If the current Westminster government sets its face against the “indyref1” precedent then it is likely that elements of the pro-independence movement will become disillusioned with the SNP’s gradualist approach and insist on a Plan B. Simply asking harder or appealing to Johnson’s sense of fair play doesn’t represent a coherent strategy.
Collecting yet another mandate for a referendum at the 2021 Holyrood elections will signify nothing if the British nationalist response remains “now is not the time” sine die. In the event the established referendum route is frustrated by unionist intransigence and bad faith, the only plausible alternative in the short to medium term is for the broader independence movement to call for every subsequent election to be considered plebiscitary, with any result returning more than 50% of votes for pro-independence parties on a turnout of at least 50% being considered an absolute mandate for independence.
It is simply not morally, politically or legally feasible for unionists (whether English or Scottish) to assert that the sovereignty of the Scots people is only exercisable with the permission of Westminster. This unconscionable argument doesn’t work and cannot be countenanced whether in relation to Scotland, Catalonia, Quebec or any other people.

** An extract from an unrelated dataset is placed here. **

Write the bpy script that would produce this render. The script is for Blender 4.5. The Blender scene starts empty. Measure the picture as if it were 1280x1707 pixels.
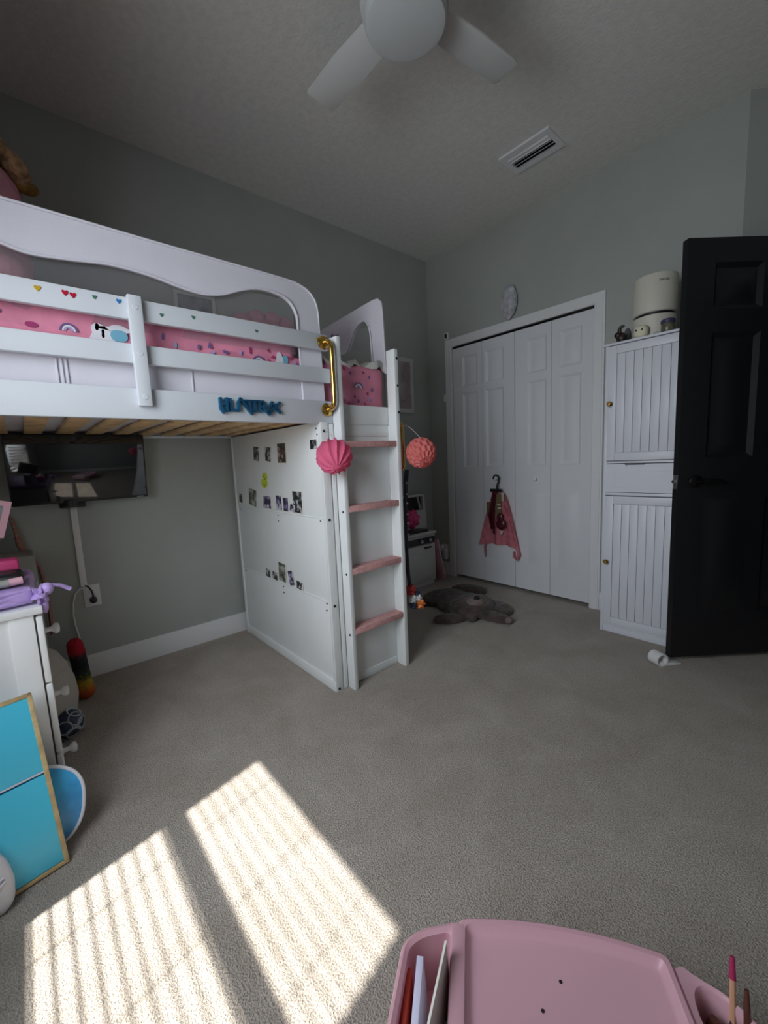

We are already seeing elements within Scottish and UK Labour accepting that the matter of referendums & independence vote must in the final analysis be one for Scots and Scots alone to decide.Observers outside Scotland would do well to follow next years Holyrood elections closely!
A new “list only” party aimed at maximising the number of pro-independence MSP’s is already being posited. Those involved are openly calling for an accelerated timescale and a Plan B to be produced in the event the SNP fail to deliver on their promised 2020 referendum.